LPF: De Vries en Korthals moeten opstappen
De demissionaire ministers De Vries van Binnenlandse Zaken en Korthals van Justitie moeten uit eigen beweging opstappen omdat ze hebben verzuimd Pim Fortuyn in de weken voor deze werd vermoord te beveiligen. Dat zei vice-fractievoorzitter Hoogendijk van de LPF woensdag na afloop van een Kamerdebat met beide bewindspersonen.
Volgens Hoogendijk hebben de ministers, en de beveiligingsdiensten en de politie waarvoor zij verantwoordelijk zijn, gefaald. „Fortuyn had beveiligd moeten worden”, aldus Hoogendijk. De LPF zal waarschijnlijk geen motie van wantrouwen tegen de ministers zal indienen. Dat is wel gebruikelijk als een partij een bewindsman verwijt te hebben gefaald. „Ze moeten nu zelf aftreden en zich niet verschuilen achter de onderzoekscommissie.”

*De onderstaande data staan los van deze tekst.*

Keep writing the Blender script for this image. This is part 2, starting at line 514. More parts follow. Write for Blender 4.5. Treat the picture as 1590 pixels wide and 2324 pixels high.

De Vries en Korthals willen het onderzoek door de commissie-Van den Haak naar de beveiliging van Fortuyn afwachten. Volgens de eerste is tot nu toe niet gebleken dat de politie en inlichtingendiensten hebben gefaald toen ze beslisten dat Fortuyn geen beveiliging nodig had. Volgens beide bewindslieden was er geen sprake van concrete bedreigingen. „Er gebeuren vreselijke dingen op de wereld zonder dat je die van te voren had kunnen inschatten”, zei de Vries.
De minister van Binnenlandse Zaken zei ervan overtuigd te zijn dat zijn mensen alles hebben gedaan wat mogelijk was om te analyseren of Fortuyn werkelijk gevaar liep. Uit hun onderzoeken bleek dit niet het geval te zijn. De Vries vindt dat hij zelf evenmin heeft gefaald. Kamerleden wilden weten of hij had overwogen af te treden na de moord. De Vries: „Nee, dan zou ik erkend hebben dat ik of mijn mensen fouten hadden gemaakt.”